Et pour alimenter ces petites bestioles, les élèvent utilisent des ressources impropres à la consommation humaine comme des résidus végétaux. D’ailleurs, pour l’élevage, ils recueillent les restes de la cafétéria du Cégep et de La Manne, comme les pelures de légumes, les bouts de céleri ou de fruits. «Ça permet de revaloriser des résidus dans la chaîne de production», note l’enseignant. Ces restes alimentaires vont permettre de nourrir des insectes qui seront ensuite consommés par des animaux ou des humains. Il n’y a aucune perte puisque le fumier produit par les insectes (déjections) est utilisé comme fertilisant (frass) dans les serres. Il n’y a aucune perte ou résidu final.

Les autres espèces

Les élèves étudient aussi l’élevage de la mouche soldat noire. Celle-ci est davantage consommée à l’état de larve par les animaux comme la volaille, les poissons des piscicultures, les porcs ou les animaux domestiques. «Elle n’est pas originaire du Québec et elle porte son nom parce lorsqu’elle est posée, elle reste bien droite, immobile, tel un soldat au garde-à-vous», explique Alexandre.

Quant au grillon, tout le monde le connaît assez bien. Il se retrouve dans l’alimentation humaine (et des animaux aussi) et est consommé au stade adulte. «Chaque insecte a ses particularités», note l’enseignant. On enseigne donc les cycles, l’alimentation de chaque espèce, le milieu de contrôle nécessaire pour optimiser la production ou encore des notions de biosécurité (très importantes notamment pour les espèces consommées par les humains).

Pendant le cours, les trois espèces sont expliquées, mais les étudiants font également des visites d’entreprises. «Et ceux qui souhaitent aller plus loin peuvent faire des stages sur des fermes d’élevage afin d’obtenir davantage de connaissances et d’expertise», ajoute Alexandre.

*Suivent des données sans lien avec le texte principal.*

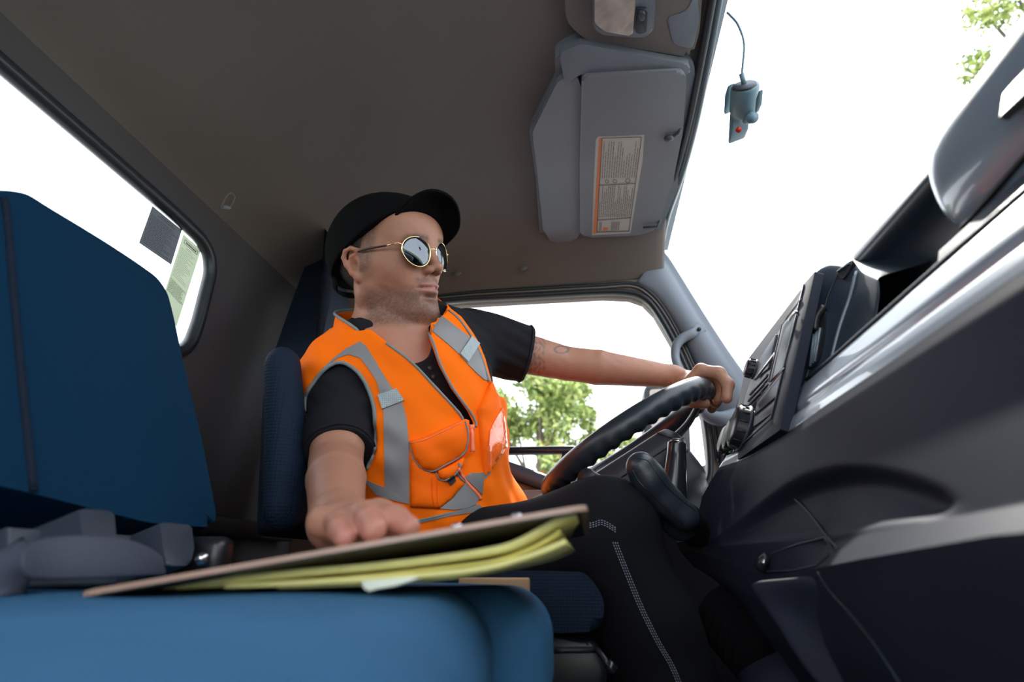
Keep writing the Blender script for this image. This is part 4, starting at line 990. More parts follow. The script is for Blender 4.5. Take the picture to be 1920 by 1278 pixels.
# ears
for g_ in (1, -1):
    ef = lambda f, r, u: (f*.80+13, r, u*.80-1)
    pts = [ef(*q) for q in [(4, 72, -24), (-6, 78, -14), (-15, 82, 2), (-19, 84, 16), (-13, 85, 28), (-2, 82, 33), (8, 77, 28), (12, 73, 16)]]
    he(ef(-4, 0, 4)[0:1]+(g_*72, ef(0, 0, 4)[2]), (13, 5, 22), 6)
    P_ = [Hn(a, g_*b, c) for a, b, c in pts]; s.chain(P_, [.0050, .0040, .0037, .0037, .0037, .0037, .0035, .003], k=.003)
    P_ = [Hn(ef(a, b, c)[0], g_*b, ef(a, b, c)[2]) for a, b, c in [(-8, 78, -8), (-11, 79, 6), (-6, 79, 18), (3, 77, 22)]]; s.chain(P_, [.003, .0032, .003, .0025], k=.003)
    q = ef(2, 78, 0); he((q[0], g_*78, q[2]), (6, 6, 8.5), 3, 's'); q = ef(11, 73, 5); hc((q[0], g_*73, q[2]), (q[0], g_*73, q[2]-8), 3.5, 3.5, 4); q = ef(4, 73, -22); he((q[0], g_*73, q[2]), (7, 5, 8), 5)
# right arm (resting hand) and left arm (on the wheel)
s.cone(A_(SR), A_(ELR), .050, .036, .03); s.cone(A_(ELR), A_(ELR.lerp(WRR, .35)), .036, .0362, .004); s.cone(A_(ELR.lerp(WRR, .35)), A_(WRR), .0362, .0265, .004)
s.cone(A_(SL), A_(ELL), .050, .0355, .03); s.cone(A_(ELL), A_(ELL.lerp(WRL, .30)), .0355, .0365, .004); s.cone(A_(ELL.lerp(WRL, .30)), A_(WRL), .0365, .0235, .004)
# right hand lying on the clipboard, fingers towards the camera
pal = W(690, 985, Y=.47)
KN = [W(630, 975, Y=.445), W(668, 972, Y=.43), W(708, 962, Y=.43), W(742, 968, Y=.445)]
s.rbox(A_(W(668, 976, Y=.50)), (.033, .042, .014), .013, np.array([[1, 0, 0], [0, 1, .10], [0, -.10, 1]]), k=.012)
s.cone(A_(WRR), A_(W(660, 978, Y=.485)), .026, .018, .015)
def finger(pts, rads, k=.004): s.chain([A_(p) for p in pts], rads, k)
finger([W(640, 972, Y=.47), W(630, 980, Y=.425), W(636, 992, Y=.405), W(648, 1008, Y=.392)], [.0095, .0092, .0084, .0078], .004)
finger([W(655, 968, Y=.47), W(656, 973, Y=.43), W(664, 985, Y=.418), W(668, 998, Y=.412)], [.0095, .0095, .0085, .0075], .004)
finger([W(672, 964, Y=.47), W(678, 967, Y=.425), W(692, 977, Y=.402), W(701, 993, Y=.388)], [.0112, .0116, .0102, .0094], .004)
finger([W(695, 964, Y=.475), W(712, 965, Y=.435), W(740, 975, Y=.412), W(768, 987, Y=.397)], [.0122, .0126, .0110, .0076], .004)
finger([W(670, 985, Y=.54), W(720, 985, Y=.52), W(755, 994, Y=.50)], [.014, .0115, .009], .006)
# left hand gripping the rim
rimL = lambda t, a, r: WH(t, WR+cos(radians(a))*r, sin(radians(a))*r)
kn0 = W(1332, 708, Y=1.05)
s.cone(A_(WRL), A_(W(1305, 716, Y=1.06)), .024, .024, .015, flat=.8, fax=(0, 0, 1)); s.ell(A_(W(1302, 719, Y=1.055)), (.036, .036, .017), None, .015)
for i, t in enumerate((-22, -11, 0, 11)):
    c = [rimL(t, 125, .026), rimL(t, 65, .029), rimL(t-2, 12, .031), rimL(t-3, -35, .030), rimL(t-4, -80, .028)]
    rr = [.0125, .0118, .0108, .0100, .0088]
    if i == 0: c = [rimL(t, 125, .026), rimL(t, 62, .031), rimL(t-1, 8, .036), rimL(t-4, -30, .041), rimL(t-8, -62, .045)]; rr = [.0128, .0120, .0112, .0100, .0088]
    s.chain([A_(p) for p in c], rr, .006)
s.chain([A_(W(1290, 722, Y=1.04)), A_(rimL(-24, 150, .030)), A_(rimL(-28, 200, .029)), A_(rimL(-28, 240, .028))], [.013, .012, .011, .009], .006)
def skinw(x, y, z): return .0004*np.sin(x*190+np.cos(z*150)*1.3)*np.sin(y*170+1)*np.sin(z*160)
s.wrinkle(skinw, .006)
bd = s.build('body', None, per)
BV, BF = s.v, s.F
# skin colours painted on the vertices: stubble, lips, brows, hairline, tattoo
rel = (BV-np.array(HD))/HS; hf = rel@RM[0]; hr = rel@RM[1]; hu = rel@RM[2]
base = np.tile(np.array([.385, .182, .118]), (len(BV), 1))
def mixc(w, c):
    global base
    w = np.clip(w, 0, 1)[:, None]; base = base*(1-w)+np.array(c)*w
def sst(a, b, x): t = np.clip((x-a)/(b-a), 0, 1); return t*t*(3-2*t)
headm = (np.abs(rel).max(1) < 150)
ng = np.sin(BV[:, 0]*1900+np.sin(BV[:, 2]*1300)*2)*np.sin(BV[:, 1]*2100+np.sin(BV[:, 0]*1500)*2)*np.sin(BV[:, 2]*2000)
ar = np.abs(hr)
lipm = headm*np.exp(-((hu+36)/7.0)**2)*(1-sst(19, 25, ar))*sst(90, 95, hf)
jawline = -18-ar*.10
bea = headm*sst(8, 30, hf)*(1-sst(-36, -16, hu+0*ar))*sst(-105, -88, hu)
must = headm*sst(84, 92, hf)*np.exp(-((hu+25)/6.5)**2)*(1-sst(24, 34, ar))
side = headm*sst(18, 24, hf)*(1-sst(34, 50, hf-.15*hu))*sst(50, 58, ar)*sst(-30, 0, hu)*(1-sst(60, 80, hu))*.85
cheek = headm*(1-sst(-50, -26, hu-(hf-60)*.0))*sst(8, 30, hf)
mixc((np.maximum(cheek*sst(-100, -85, hu), must)*.80+side*.9)*(1-lipm)*(.80+.45*ng), (.085, .052, .040))
mixc(lipm*.7, (.30, .115, .105))
mixc(headm*sst(70, 80, hf)*np.exp(-((hu-40-.05*(30-ar)+.006*(ar-30)**2)/4.6)**2)*sst(8, 15, ar)*(1-sst(44, 58, ar))*(.8+.3*ng), (.05, .035, .028))
mixc(headm*(1-sst(-40, 8, hf-.25*hu))*sst(-60, -40, hu+.0*hf)*sst(-80, -60, -hf*0+hu)*.8, (.08, .06, .05))
mixc(headm*np.exp(-(((hf-9)/17)**2+((hu-2)/26)**2))*sst(72, 80, ar)*.35, (.50, .16, .11))
# redder hands/elbows
def near(P, r): return np.exp(-(np.linalg.norm(BV-np.array(P), axis=1)/r)**2)
for P_ in (W(648, 1008, Y=.392), W(701, 993, Y=.388), W(768, 987, Y=.397), W(1350, 712, Y=1.03)): mixc(near(P_, .022)*.6, (.50, .20, .155))
# tattoos: blotchy leaf shading on the upper arm and an outlined loop nearer the elbow
PX = BV-CAM; zz = PX@cf; px = 960+FPX*(PX@cr)/zz; py = 639-FPX*(PX@cu)/zz
armL = (np.linalg.norm(np.cross(BV-np.array(SL), (np.array(ELL)-np.array(SL))/np.linalg.norm(np.array(ELL)-np.array(SL))), axis=1) < .08)
q1 = armL*((px > 985) & (px < 1032))*sst(0, .5, np.sin(px*.42+np.sin(py*.21)*2.2)*np.sin(py*.24+np.sin(px*.33)*1.5)+.15)*(1-sst(1018, 1032, px)); mixc(q1*.55, (.10, .075, .075))
e1 = np.abs(np.hypot((px-1053)/13, (py-655)/6.5)-1); q2 = armL*(1-sst(.10, .30, e1)); mixc(q2*.7, (.09, .08, .09))
att = bd.data.color_attributes.new('skin', 'FLOAT_COLOR', 'POINT'); cc4 = np.ones((len(BV), 4), np.float32); cc4[:, :3] = base; att.data.foreach_set('color', cc4.ravel())
sm = mat('skin', (.4, .22, .15), .50, bump=.18, bscale=260, sss=.0, spec=.4); nn = sm.node_tree; va = nn.nodes.new('ShaderNodeAttribute'); va.attribute_name = 'skin'; nn.links.new(va.outputs['Color'], nn.nodes['Principled BSDF'].inputs['Base Color'])
bd.data.materials.append(sm); tag(bd, 'tanned skin with stubble and forearm tattoos')
bodybv = bvh_of(BV, BF)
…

L’élevage démarré pour la formation est à petite échelle, mais fait le tour de la base de l’élevage. Les élèves sont responsables d’alimenter les insectes, de les sasser pour séparer les mouches des larves ou pour enlever les déjections. À la fin du cours, l’élevage aura produit 1 200 000 larves et récupéré 200 kilos de résidus végétaux ainsi détournés du compostage.

Le frein : la mise en marché

Si les avantages de l’élevage d’insectes sont nombreux (cycle rapide, consomme peu d’eau, émissions à effet de serre minime), le défi demeure la mise en marché du produit.

En effet, il est difficile d’encourager les Nord-Américains à les consommer. «Certains éleveurs vont donc axer leur production sur l’alimentation des animaux qui n’ont pas de restrictions psychologiques. Mais il faut faire connaître l’insecte. Dans des produits où l’insecte est camouflé, notamment dans la farine, ça passe mieux», ajoute l’enseignant.

À la limite, on pourrait même en passer sans le dire, mais ce n’est pas recommandé puisqu’il faut savoir que lorsqu’on mange des insectes, ils peuvent être allergènes pour ceux qui sont allergiques aux crustacés. Les deux sont en effet couverts de chitine qui peut provoquer des réactions.

Il s’agit encore d’une industrie nouvelle qu’il faut faire connaître davantage. Cela permettra en même temps d’ouvrir des marchés pour cette protéine qui mérite d’être découverte.

Un autre frein à la production au pays c’est la mécanisation. «Si on veut se positionner, le Québec devra investir dans la recherche. Il faudra aussi mécaniser la production et, pour cela, les entreprises devront avoir accès au financement», termine-t-il.

On parle donc de plus en plus de cette protéine intéressante, autant pour la consommation humaine qu’animale. «C’est un élevage d’avenir», estime Alexandre Gardner.